Society for Advancing the History of South Asia 1
Session Abstract
There have been several attempts in recent years to connect the histories of modern India and China, focussing mostly on travelers who crossed the borders between the two countries. This panel, however, takes a different approach. Instead of focusing on individuals alone, we seek to juxtapose the workings of imperial political economies across both contexts, observe their similarities and disjunctions, and begin a methodological dialogue on Empire in modern Asia. Thus the paper on law in Manchuria adopts methods from Subaltern Studies devised in South Asian historiography, while the study of the Board of Control for India Affairs pays renewed attention to commerce with China. We hope that this approach will help us devise new comparative methods and models in understanding the modern histories of both India and China.
Moving beyond binary Sino-Indian relations, the panel seriously puts the history of political-economic institutions in India and China in a broad global context across the Indian and Atlantic Oceans. On the one hand, political and commercial institutions of British India are analyzed in relation to connections between Canada, the Caribbean and South Africa.
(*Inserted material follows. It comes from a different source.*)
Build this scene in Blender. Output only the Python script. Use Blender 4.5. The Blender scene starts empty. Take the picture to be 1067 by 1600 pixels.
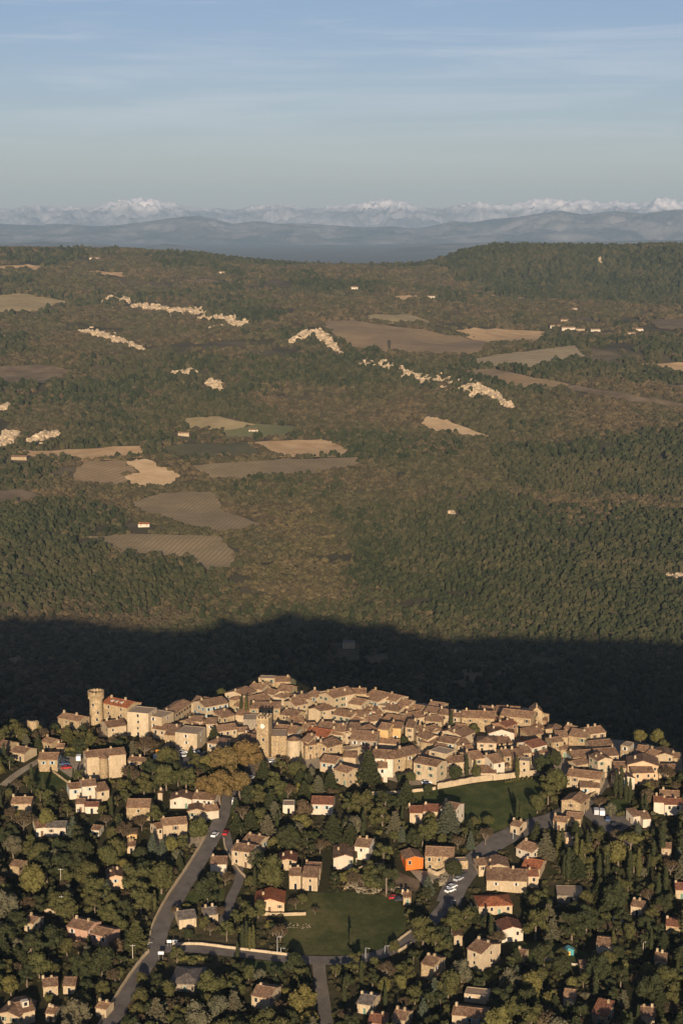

On the other hand, legal and financial institutions of modern China are analyzed in relation to histories of American capital and international law. This attention to global connections aims to move beyond the old and tired paradigms of metropole-colony in studies of Empire in Asia. Rather, the panel demonstrates the broad range of international and cross-oceanic connections – including North America and South Africa – that were instrumental in shaping imperial institutions in India and China.